C’est en l’occurrence cette flexibilité dans l’instant que Paul a voulu mettre à l’épreuve sur ce projet, fruit d’une improvisation au jour le jour. “J ’arrivais le matin dans le studio et avec Youth, on décidait d’un groove et d’un genre musical en particulier. J’enregistrais les instruments et puis à la fin, je mettais des paroles que j’avais improvisées, un peu à la manière d’un atelier de théâtre.” Bien qu’inégal, le résultat offre un auto-portrait révélant à la manière d’un puzzle, saisissante et morcelée, la personnalité d’un musicien qui de sa vie n’a jamais choisi un style plutôt qu’un autre.
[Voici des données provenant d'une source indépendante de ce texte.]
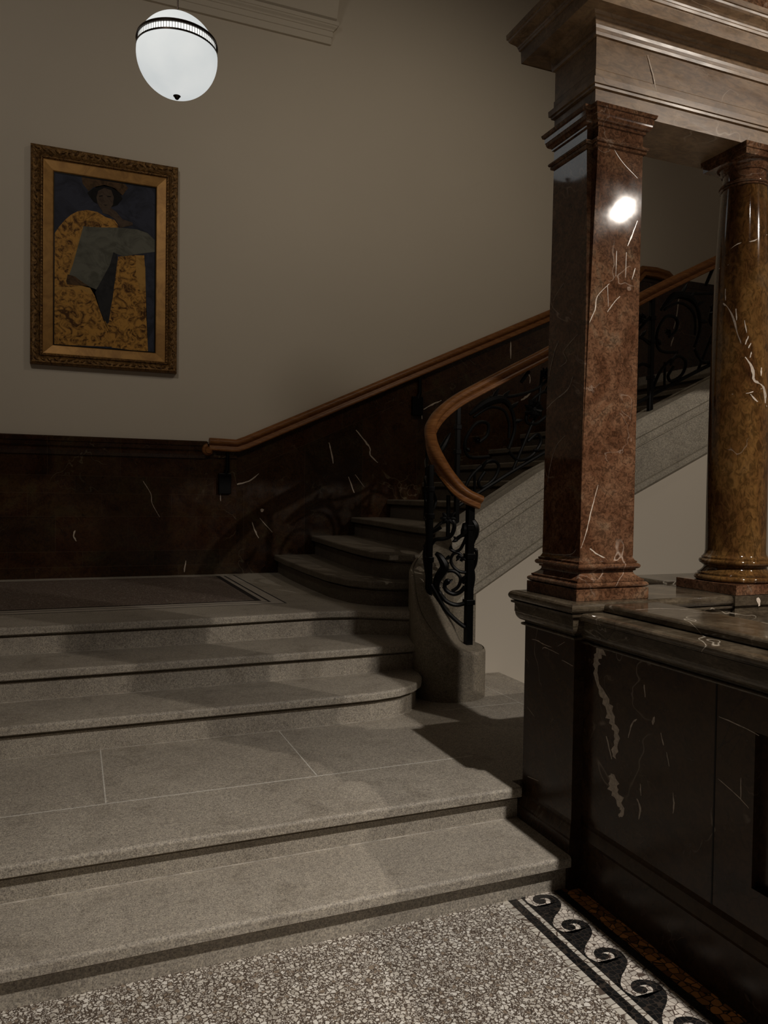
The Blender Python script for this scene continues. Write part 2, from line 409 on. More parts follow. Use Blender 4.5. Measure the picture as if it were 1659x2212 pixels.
# two pieces per wave: body band by the line, and the curling hook
sm = catmull([(x, y, 0) for x, y in wave], 3)
base_cut = 1.656
k = 0
for q in range(-3, 17):
    dy = .605-per*q
    pts = [(p.x, p.y+dy) for p in sm]
    if pts[0][1] > y1+.02: 
        pts = [(x, min(y, y1-.001)) for x, y in pts]
    if pts[-1][1] < y0: break
    bm = bmesh.new()
    poly = pts+[(base_cut, pts[-1][1]), (base_cut, pts[0][1])]
    cl = []
    for p in poly:
        if not cl or math.hypot(p[0]-cl[-1][0], p[1]-cl[-1][1]) > 1e-4: cl.append(p)
    vs = [bm.verts.new((x, y, .0022)) for x, y in cl]
    try:
        f = bm.faces.new(vs); bmesh.ops.triangulate(bm, faces=[f], ngon_method='EAR_CLIP')
        bm.verts.index_update()
        w.add([v.co.copy() for v in bm.verts], [[v.index for v in f.verts] for f in bm.faces], 0)
    except Exception: pass
    bm.free()
o = w.build('mosaic_wave', MAT['t_black'], floor); o['label'] = 'black running wave scrolls of the mosaic border'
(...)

Qui s’est montré capable d’écrire dans le même élan l’enfantin Yellow Submarine et l’immaculé Here There & Everywhere, tout en exploitant les ressources sonores d’un John Cage pour les introduire dans le paysage musical des Fab Four. Populaire et avant-gardiste, telle demeure sa ligne de conduite sur Electric Arguments.
“Parfois, je me fixe des repères ou je m’impose des structures. J’ai besoin de structures parce qu’elle me donne un cadre précis et parfois je laisse l’inspiration me porter vers des territoires dont je n’ai pas connaissance.” Quant à savoir d’où lui vient une telle empathie avec l’alpha et l’omega de la musique ? “J’ai toujours détesté les conflits de générations. J’ai toujours éprouvé de la peine pour les familles où parents et enfants s’affrontent”, se contente de répondre celui qui a écrit When I’m Sixty Four à 25 ans et qui conclut son nouvel album par le dératé Don’t Stop Runinng, prouvant qu’à 66, le feu de la création ne l’a pas encore déserté.